__Your goal__:
Write every line out verbatim and omit the pictures.

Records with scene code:
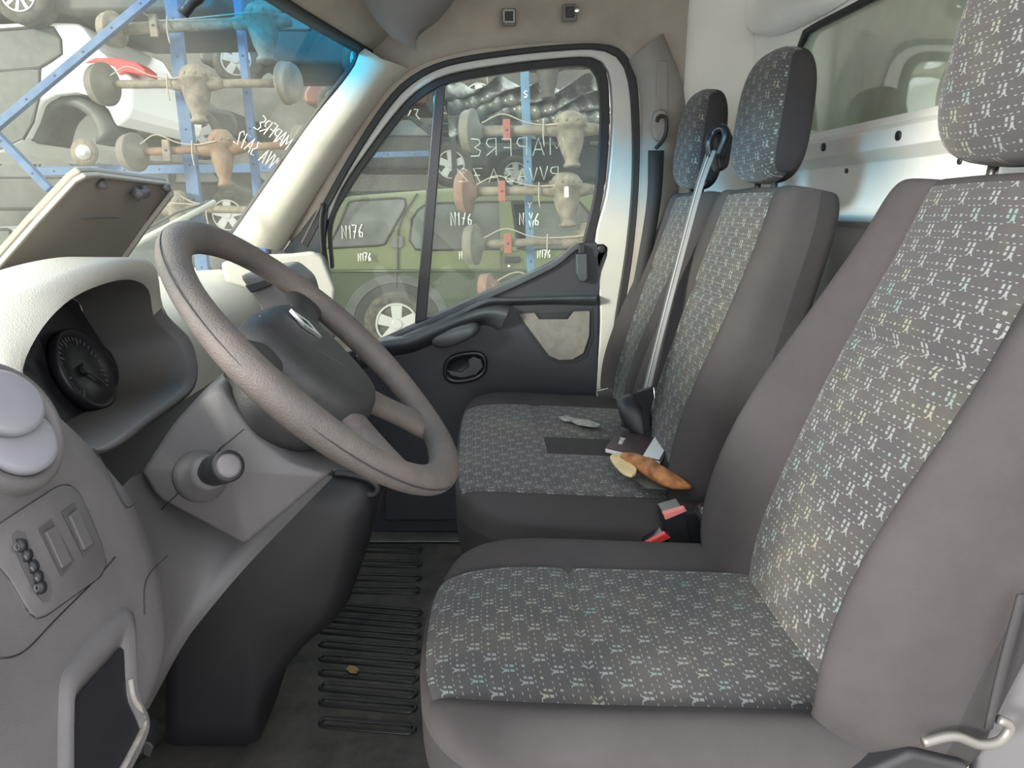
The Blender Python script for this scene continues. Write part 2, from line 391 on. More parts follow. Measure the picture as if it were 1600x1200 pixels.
# side headliner over the door
low = [P(552, 60, 1.30), P(585, 96, 1.31), P(614, 128, 1.31), P(640, 108, 1.31), P(690, 88, 1.31), P(760, 74, 1.31), P(850, 66, 1.31), P(930, 66, 1.31), P(968, 74, 1.31), P(992, 104, 1.31), P(1010, 130, 1.31), P(1068, 150, 1.31)]
low = resample(low, 40)
def up_row(k):
    out = []
    for p in low:
        zt = 1.70; z = p.z+(zt-p.z)*k; yy = p.y-(.03*math.sin(k*math.pi/2)+.28*max(0, k-.45)**1.6)
        out.append(V(p.x+(.10*k if p.x < -.3 else 0), yy, z))
    return out
rows = [[p+V(0, .05, 0) for p in low]]+[up_row(k/8) for k in range(9)]
vs, fs = loft(rows, closed=False); o = mesh('wall_right', vs, fs, M_head); tag(o, kind='structure')
# grey overhead shelf bulge
c = P(648, 20, 1.06)
prof = []
for i in range(9):
    t = i/8; r = .10*math.cos(t*math.pi/2)**.6 if t < 1 else 0
    prof.append([V(c.x+math.cos(2*math.pi*k/32)*r*1.5, c.y+math.sin(2*math.pi*k/32)*r*1.3, 1.62-.235*t+.02*math.cos(2*math.pi*k/32)) for k in range(32)])
shelf = mesh('overhead_shelf', *loft(prof, True, False, True), M_headd)
tag(shelf, 'dark grey rounded overhead shelf bulging from the headliner above the windscreen corner', 'shelf')
# roof clips
def clip(px, py, withloop, label):
    c = P(px, py, 1.268); t = thing('roof_clip', c, label, 'clip', 'clips on the headliner')
    fr = mesh('socket', *box(c, .038, .012, .042), M_headd, t, False, bevel=.004)
    mesh('insert', *box(c+V(0, -.006, 0), .022, .01, .026), M_black, t, False, bevel=.002)
    if withloop: mesh('screw', *lathe(c+V(.018, -.008, .004), (0, -1, 0), [(0, .008), (.006, .008), (.007, .005)], 14), M_chrome, t)
    else:
        mesh('bezel', *join(bar(c+V(-.013, -.012, .014), c+V(.013, -.012, .014), .004, .004), bar(c+V(-.013, -.012, -.014), c+V(.013, -.012, -.014), .004, .004), bar(c+V(.013, -.012, -.014), c+V(.013, -.012, .014), .004, .004), bar(c+V(-.013, -.012, -.014), c+V(-.013, -.012, .014), .004, .004)), mat('clip grey', (.4, .4, .38), .5), t, False)
clip(795, 27, False, 'square framed clip on the headliner above the door, nearer the windscreen')
clip(890, 20, True, 'small clip with a bright screw on the headliner, nearer the rear wall')

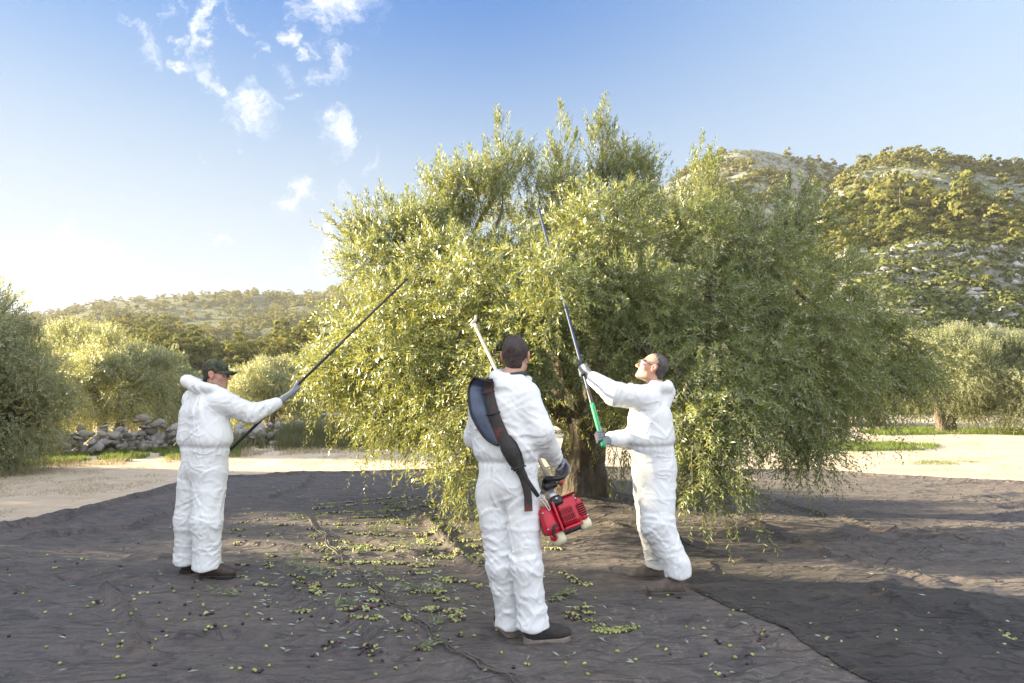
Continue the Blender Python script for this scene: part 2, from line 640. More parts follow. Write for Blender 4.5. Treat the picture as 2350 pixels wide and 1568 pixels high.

__The response__:
The Blender Python script for this scene continues. Write part 2, from line 391 on. More parts follow. Measure the picture as if it were 1600x1200 pixels.
# side headliner over the door
low = [P(552, 60, 1.30), P(585, 96, 1.31), P(614, 128, 1.31), P(640, 108, 1.31), P(690, 88, 1.31), P(760, 74, 1.31), P(850, 66, 1.31), P(930, 66, 1.31), P(968, 74, 1.31), P(992, 104, 1.31), P(1010, 130, 1.31), P(1068, 150, 1.31)]
low = resample(low, 40)
def up_row(k):
    out = []
    for p in low:
        zt = 1.70; z = p.z+(zt-p.z)*k; yy = p.y-(.03*math.sin(k*math.pi/2)+.28*max(0, k-.45)**1.6)
        out.append(V(p.x+(.10*k if p.x < -.3 else 0), yy, z))
    return out
rows = [[p+V(0, .05, 0) for p in low]]+[up_row(k/8) for k in range(9)]
vs, fs = loft(rows, closed=False); o = mesh('wall_right', vs, fs, M_head); tag(o, kind='structure')
# grey overhead shelf bulge
c = P(648, 20, 1.06)
prof = []
for i in range(9):
    t = i/8; r = .10*math.cos(t*math.pi/2)**.6 if t < 1 else 0
    prof.append([V(c.x+math.cos(2*math.pi*k/32)*r*1.5, c.y+math.sin(2*math.pi*k/32)*r*1.3, 1.62-.235*t+.02*math.cos(2*math.pi*k/32)) for k in range(32)])
shelf = mesh('overhead_shelf', *loft(prof, True, False, True), M_headd)
tag(shelf, 'dark grey rounded overhead shelf bulging from the headliner above the windscreen corner', 'shelf')
# roof clips
def clip(px, py, withloop, label):
    c = P(px, py, 1.268); t = thing('roof_clip', c, label, 'clip', 'clips on the headliner')
    fr = mesh('socket', *box(c, .038, .012, .042), M_headd, t, False, bevel=.004)
    mesh('insert', *box(c+V(0, -.006, 0), .022, .01, .026), M_black, t, False, bevel=.002)
    if withloop: mesh('screw', *lathe(c+V(.018, -.008, .004), (0, -1, 0), [(0, .008), (.006, .008), (.007, .005)], 14), M_chrome, t)
    else:
        mesh('bezel', *join(bar(c+V(-.013, -.012, .014), c+V(.013, -.012, .014), .004, .004), bar(c+V(-.013, -.012, -.014), c+V(.013, -.012, -.014), .004, .004), bar(c+V(.013, -.012, -.014), c+V(.013, -.012, .014), .004, .004), bar(c+V(-.013, -.012, -.014), c+V(-.013, -.012, .014), .004, .004)), mat('clip grey', (.4, .4, .38), .5), t, False)
clip(795, 27, False, 'square framed clip on the headliner above the door, nearer the windscreen')
clip(890, 20, True, 'small clip with a bright screw on the headliner, nearer the rear wall')

Continue the Blender Python script for this scene: part 2, from line 640. More parts follow. Write for Blender 4.5. Treat the picture as 2350 pixels wide and 1568 pixels high.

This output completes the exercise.